- _COLLECTED MATERIAL_:
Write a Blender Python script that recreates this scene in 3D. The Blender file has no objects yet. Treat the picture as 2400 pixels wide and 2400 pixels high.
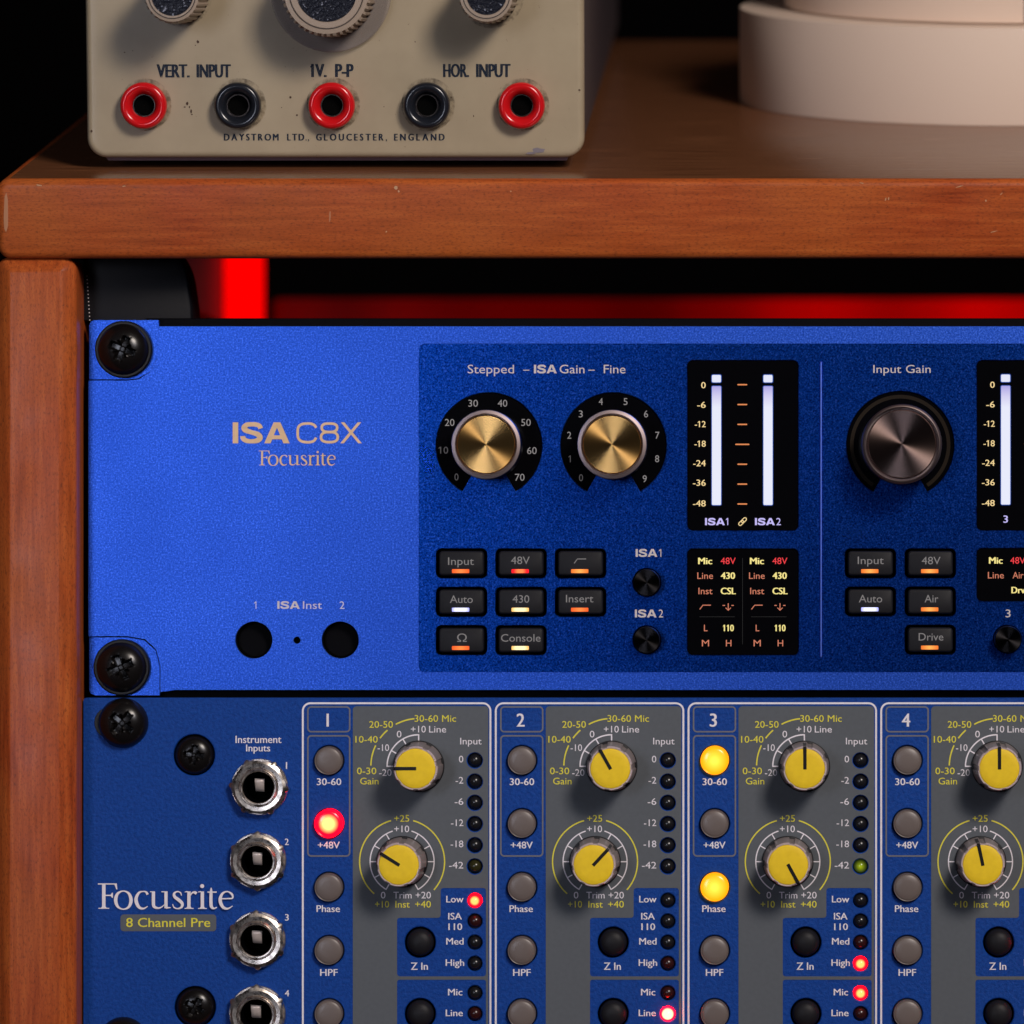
import bpy, bmesh, math, random
from mathutils import Matrix, Vector
from mathutils.geometry import tessellate_polygon

random.seed(7)
PI = math.pi
S = 1e-4                       # one drawing unit is a tenth of a millimetre
TH = math.radians(10.4)        # the rack fronts lean back by this much
RP = Matrix.Rotation(-TH, 4, 'X')
sc = bpy.context.scene
col = sc.collection


def P(x, y, d=0.0):            # rack frame (x right, y down, d into the rack) -> metres
    return Vector(((x - 1200) * S, d * S, (1200 - y) * S))


# ------------------------------------------------------------------ camera, world, lamps, exposure
CX, CY, CD = 1750, 1250, 12000
cam = bpy.data.cameras.new('camera')
cam.lens = 180
cam.sensor_width = 36
cam.shift_x = (1200 - CX) / 2400
cam.shift_y = (CY - 1200) / 2400
cam.clip_start = 0.01
cam.clip_end = 20
cam.dof.use_dof = True
cam.dof.focus_distance = 1.196
cam.dof.aperture_fstop = 15
cam_o = bpy.data.objects.new('camera', cam)
col.objects.link(cam_o)
cam_o.matrix_world = RP @ Matrix.Translation(P(CX, CY, -CD)) @ Matrix.Rotation(PI / 2, 4, 'X')
sc.camera = cam_o

w = bpy.data.worlds.new('World')
sc.world = w
w.use_nodes = True
w.node_tree.nodes['Background'].inputs[0].default_value = (0.9, 0.85, 1.0, 1)
w.node_tree.nodes['Background'].inputs[1].default_value = 0.012


def area(name, pos, target, sx, sy, energy, color, spread=180):
    l = bpy.data.lights.new(name, 'AREA')
    l.shape = 'RECTANGLE'
    l.size, l.size_y = sx, sy
    l.energy = energy
    l.color = color
    l.spread = math.radians(spread)
    o = bpy.data.objects.new(name, l)
    col.objects.link(o)
    p = RP @ Vector(pos)
    t = RP @ Vector(target)
    o.location = p
    o.rotation_euler = (t - p).to_track_quat('-Z', 'Y').to_euler()
    return o


CEN = P(1300, 1200)
area('key_lamp', CEN + Vector((0.50, -1.00, 0.62)), CEN, 0.27, 0.27, 9.8, (1.0, 0.88, 0.78))
area('left_softbox', P(-2600, 300, -11000), P(500, 1300), 0.18, 0.30, 0.095, (0.80, 0.84, 1.0), 34)
area('top_softbox', P(6200, -3300, -10000), P(2000, 900), 0.34, 0.30, 1.9, (0.84, 0.86, 1.0))

sc.view_settings.view_transform = 'Standard'
sc.view_settings.look = 'None'
sc.view_settings.exposure = 0
sc.view_settings.gamma = 1
sc.cycles.use_denoising = True
sc.cycles.max_bounces = 8
sc.cycles.sample_clamp_indirect = 4


# ------------------------------------------------------------------ materials
def mat(name, base=(0.5, 0.5, 0.5), rough=0.5, metal=0.0, **kw):
    m = bpy.data.materials.new(name)
    m.use_nodes = True
    b = m.node_tree.nodes['Principled BSDF']
    b.inputs['Base Color'].default_value = (*base, 1)
    b.inputs['Roughness'].default_value = rough
    b.inputs['Metallic'].default_value = metal
    for k, v in kw.items():
        b.inputs[k].default_value = v
    return m


def nd(m, t, **kw):
    n = m.node_tree.nodes.new(t)
    for k, v in kw.items():
        if k.startswith('i_'):
            n.inputs[k[2:].replace('_', ' ')].default_value = v
        else:
            setattr(n, k, v)
    return n


def lk(m, a, b):
    m.node_tree.links.new(a, b)


def bsdf(m):
    return m.node_tree.nodes['Principled BSDF']


def coords(m, scale=(1, 1, 1)):
    c = nd(m, 'ShaderNodeTexCoord')
    mp = nd(m, 'ShaderNodeMapping')
    mp.inputs['Scale'].default_value = scale
    lk(m, c.outputs['Object'], mp.inputs['Vector'])
    return mp.outputs[0]


def ramp(m, fac, stops):
    r = nd(m, 'ShaderNodeValToRGB')
    e = r.color_ramp.elements
    while len(e) < len(stops):
        e.new(0.5)
    for el, (p, c) in zip(e, stops):
        el.position = p
        el.color = (*c, 1) if len(c) == 3 else c
    lk(m, fac, r.inputs[0])
    return r.outputs[0]


def noise(m, vec, scale, detail=2, rough=0.5):
    n = nd(m, 'ShaderNodeTexNoise')
    n.inputs['Scale'].default_value = scale
    n.inputs['Detail'].default_value = detail
    n.inputs['Roughness'].default_value = rough
    lk(m, vec, n.inputs['Vector'])
    return n.outputs['Fac']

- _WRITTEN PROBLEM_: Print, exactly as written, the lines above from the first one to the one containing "from mathutils.geometry import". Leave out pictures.

- _EXPECTED OUTPUT_:
Write a Blender Python script that recreates this scene in 3D. The Blender file has no objects yet. Treat the picture as 2400 pixels wide and 2400 pixels high.
import bpy, bmesh, math, random
from mathutils import Matrix, Vector
from mathutils.geometry import tessellate_polygon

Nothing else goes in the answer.